In its August 21 studio session, Circle recorded three improvisatory works, “Quartet Piece 1, 2, and 3,” comprising most of the Circulus album. These improvisations are exploratory, the ensemble work governed largely by intuition. Each musician creates phrases and patterns that imitate and/or contrast with his fellow musicians. Often, what they all are responding to are the nature of the sound itself and the contours of melodic gestures. A detailed description of some of the improvisations offers a window into how the band members began to explore their possibilities as a group. We can see how quickly they grew comfortable with one another's aesthetic sensibilities and performance techniques. It is difficult ― without some description ― to explain the ways that musicians use sounds to engage in dialogue. 



The opening of “Quartet Piece #1” is textural; each player selects sounds that are similar in timbre: a spinning small object, fragile bowed cello, and bowed cymbal, followed by altissimo sopranino saxophone, cello harmonics, quick piano phrases in the upper register. Sustained saxophone notes are followed by brief, interlocking, rhythmic ostinato patterns on cello and piano. These patterns grow in speed and intensity as Braxton plays a slow series of sustained notes. The textures become more atonal, pointillistic, and energetic. Braxton's solo is accompanied by piano and bass; the three musicians continue the theme of matching the kinds of sounds their instruments make. 



The concept then changes from similarity to difference when Braxton's solo picks up speed. Holland plays rapidly bowed, angular bass figures, with Altschul adding quickly muted cymbal and rapid-fire drum and cymbal hits. Next, with Holland at the fore, Altschul contrasts the arco bass with a thunder sheet and a panoply of percussion sounds. Corea's tinny string-muted piano is met by Altschul's vibraphone and temple blocks, leading to a duet for atonal piano and percussion that grows in intensity as Corea uses the entire span of the keyboard. A more lyrical, pastoral section follows, with Braxton returning on sopranino saxophone. But the next thing we know, the quartet shifts to a fevered pitch. Braxton fires off rapid, angular lines, punctuated by Holland's walking bass, Altschul's soloistic drumming, and Corea's piano tone clusters and then celeste. Repeated-note bass figures and steadily streaming drumming accompany the final section of Braxton's solo, and the piece closes with ringing bells. 



“Quartet Piece #2” is a free-for-all on a vast array of instruments, with “Quartet Piece #3” showing equal sonic diversity. 



What is most striking about these three quartet pieces is the breadth of sonic possibilities deployed by each musician and the collective sensitivity to sound, texture, and mood. Substantial technique is brought to bear, yet always in the service of the collective musical effect. The pieces move from section to section, mood to mood, always intuitively and without advance plan. The total spontaneity that emerges in this early session, quite full blown, presages the collective expression awaiting the band throughout its brief but illustrious life on concert tour. 

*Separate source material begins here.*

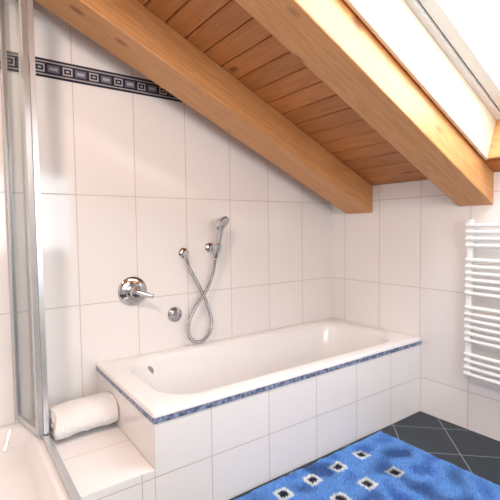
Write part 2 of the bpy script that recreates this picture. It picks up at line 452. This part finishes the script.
# ---------------------------------------------------------------- rug
RX0,RX1,RY0,RY1=-1.58,-.475,-1.56,-.850
rng=np.random.default_rng(2)
sq=[(-.784,-.957),(-.970,-.960),(-1.152,-.960),(-1.335,-.960),(-.774,-1.155),(-.964,-1.14),(-1.150,-1.14)]
def rugcol(x,y):
    for i,(a_,b_) in enumerate(sq):
        dx,dy=abs(x-a_),abs(y-b_)
        if dx<.038 and dy<.038:
            if dx<.020 and dy<.020: return (.006,.012,.05)
            return (.86,.90,.93)
    return None
NB=90000
xs=rng.uniform(RX0,RX1,NB); ys=rng.uniform(RY0,RY1,NB)
V=[];F=[];CO=[]
for i in range(NB):
    x,y=xs[i],ys[i]
    big=noise.noise(Vector((x*7,y*7,0)))
    h=.019+.005*rng.random()+.003*big
    ed=min(x-RX0,RX1-x,y-RY0,RY1-y)
    if ed<.02: h*=.6+.4*ed/.02
    lx=.006*math.cos(big*5)+rng.normal(0,.003); ly=.006*math.sin(big*5+1)+rng.normal(0,.003)
    a_=rng.uniform(0,math.pi); w=.0030; dx,dy=w*math.cos(a_),w*math.sin(a_)
    n=len(V)
    V+=[(x-dx,y-dy,.006),(x+dx,y+dy,.006),(x+dx*.8+lx*.4,y+dy*.8+ly*.4,.006+h*.6),(x-dx*.8+lx*.4,y-dy*.8+ly*.4,.006+h*.6),(x+lx,y+ly,.006+h)]
    F+=[(n,n+1,n+2,n+3),(n+3,n+2,n+4)]
    c=rugcol(x,y)
    if c is None:
        f=.88+.28*rng.random()+.2*big; c=(.15*f,.385*f,.83*f)
    CO+=[c]*5
rug=empty('bath_rug')
me=bpy.data.meshes.new('pile'); me.from_pydata(V,[],F); me.materials.append(M_rug)
ca=me.attributes.new('col','FLOAT_COLOR','POINT')
ca.data.foreach_set('color',np.array([(*c,1) for c in CO],dtype=np.float32).ravel())
ob=bpy.data.objects.new('pile',me); C.objects.link(ob); ob.parent=rug
M_rb=simple('rug_backing',(.10,.30,.7),.9)
boxes('backing',[((RX0,RY0,.001),(RX1,RY1,.009))],M_rb,parent=rug)

# ---------------------------------------------------------------- warm fill lamp, added out of view to brighten the room
lamp=empty('added_fill_lamp')
lx_,ly_=-2.9,-1.7; lz_=zc(lx_)-.02
t=NT('fill_lamp_glow'); t.setp(Base_Color=(1,.9,.8),Emission_Color=(1,.82,.62),Emission_Strength=4.0)
lathe('fill_lamp_canopy',[(.001,0),(.16,0),(.16,.03),(.001,.031)],(lx_,ly_,lz_),(-math.sin(TH),0,-math.cos(TH)),M_white,lamp)
lathe('fill_lamp_shade',[(.001,.031),(.15,.032),(.15,.05),(.12,.08),(.06,.098),(.001,.10)],(lx_,ly_,lz_),(-math.sin(TH),0,-math.cos(TH)),t.m,lamp)
ld=bpy.data.lights.new('fill_light','AREA'); ld.shape='DISK'; ld.size=.3; ld.energy=34; ld.color=(1,.78,.64)
lo=bpy.data.objects.new('fill_light',ld); C.objects.link(lo); lo.location=(lx_-.05,ly_,lz_-.14); lo.rotation_euler=Vector((.6,.45,-.75)).to_track_quat('-Z','Y').to_euler(); lo.parent=lamp

# ---------------------------------------------------------------- world + portals
w=bpy.data.worlds.new('w'); sc.world=w; w.use_nodes=True
bg=w.node_tree.nodes['Background']; bg.inputs[0].default_value=(.93,.965,1.0,1); bg.inputs[1].default_value=11.0
def portal(name,mw,sx,sy):
    l=bpy.data.lights.new(name,'AREA'); l.shape='RECTANGLE'; l.size=sx; l.size_y=sy; l.energy=1
    l.cycles.is_portal=True
    o=bpy.data.objects.new(name,l); C.objects.link(o); o.matrix_world=mw
xm=(a+bb)/2
portal('skylight_portal',MC@Matrix.Translation((xm,(OY0+OY1)/2,T+.09)),bb-a,OY1-OY0)
portal('fill_window_portal',Matrix.Translation(((wx0+wx1)/2,YB-.12,(wz0+wz1)/2))@Matrix.Rotation(math.radians(90),4,'X'),wx1-wx0,wz1-wz0)

# ---------------------------------------------------------------- camera
cam=bpy.data.cameras.new('cam'); co=bpy.data.objects.new('cam',cam); C.objects.link(co)
cam.sensor_width=36; cam.sensor_fit='HORIZONTAL'; cam.lens=36*417/500; cam.clip_start=.02
pitch=math.radians(3.02); roll=math.radians(.7)
f0=Vector((.5835,.8121,0)).normalized(); fwd=(f0*math.cos(pitch)+Vector((0,0,-math.sin(pitch)))).normalized()
right=fwd.cross(Vector((0,0,1))).normalized(); up=right.cross(fwd)
r2=right*math.cos(roll)-up*math.sin(roll); u2=up*math.cos(roll)+right*math.sin(roll)
co.matrix_world=Matrix(((r2.x,u2.x,-fwd.x,-2.532),(r2.y,u2.y,-fwd.y,-2.385),(r2.z,u2.z,-fwd.z,1.25),(0,0,0,1)))
sc.camera=co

It is tempting to describe Circle simply as a furthering of the Corea-Holland trends within the Miles Davis band. And in fact, many of the kinds of textures and give-and-take between the duo reflect ideas they had begun in that setting. Circle's tendency toward open collective expression did extend the work they achieved in dialogue with Jack DeJohnette, but their choice of Barry Altschul and Anthony Braxton as partners set a much freer course. Altschul's drumming was oriented more toward sheer sonic experience than was DeJohnette's, although both were firmly grounded in a solid beat when desired. Braxton was oriented less toward narrative and was more explorative of sound and gesture for their own sake than was Wayne Shorter. Particularly when viewed against Miles Davis's steady move toward beat-focused music, Circle pulled the duo from the Davis orbit and directed it toward music influenced by the Association for the Advancement of Creative Musicians and late John Coltrane.